We went over time, but it is a good episode, which includes us adding in more sound and effect, compared to our first try.
We plan to create a shortened, all make-it-up-as-we-go-along episode next time though.
Actual new episode still to come in the next week or two.
I am thankful for an interview I finally got posted.
I am thrilled about this actually and have been for some time now.
I should have had this posted a while ago, but I was so over-the-moon that Jennifer had agreed to be a featured guest on my blog, that I wanted it to be perfect.
It’s up now and she even shared it with her Facebook friends/followers too. She has been so open to speaking with me. I try not to come off like too much of a stalker, but I really admire the work she does.

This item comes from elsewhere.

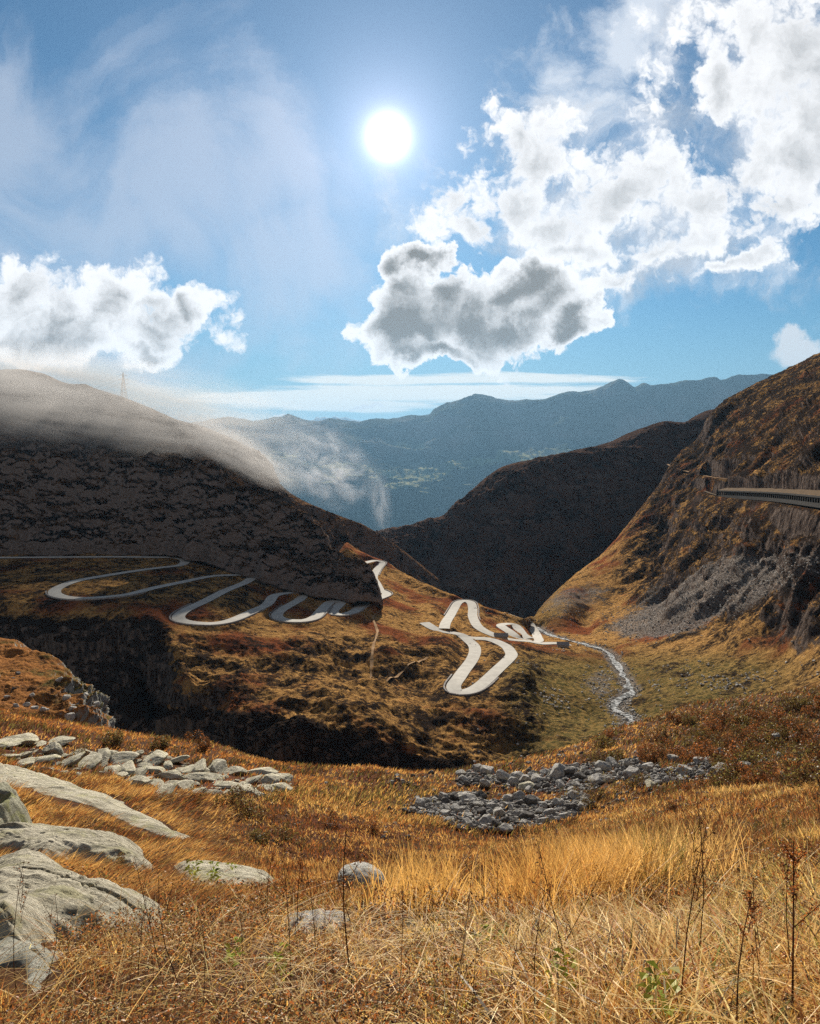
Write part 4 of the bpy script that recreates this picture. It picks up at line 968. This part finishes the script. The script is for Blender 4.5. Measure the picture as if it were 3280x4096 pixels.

I am thankful for help in making it look more visually appealing.
My sister helped me to make the interview stand out from my usual blog posts.
I am thankful, though this cold has been bothersome, that it’s starting to ease up.
Thank goodness for tissues.
I am thankful for the black moon.
It was the perfect way to say goodbye to September and usher in October.
I am thankful for the autumn arrival of my favourite in-season apples.
This is my diet for the time being. What else do you need?
I am thankful for a rather productive weekend, even with everything.
And finally this evening, I am thankful for Last Week Tonight with John Oliver
and another new episode, because he makes me laugh, even when talking about some pretty crappy things.
Off to see if I can find his latest thoughts on the week that just was.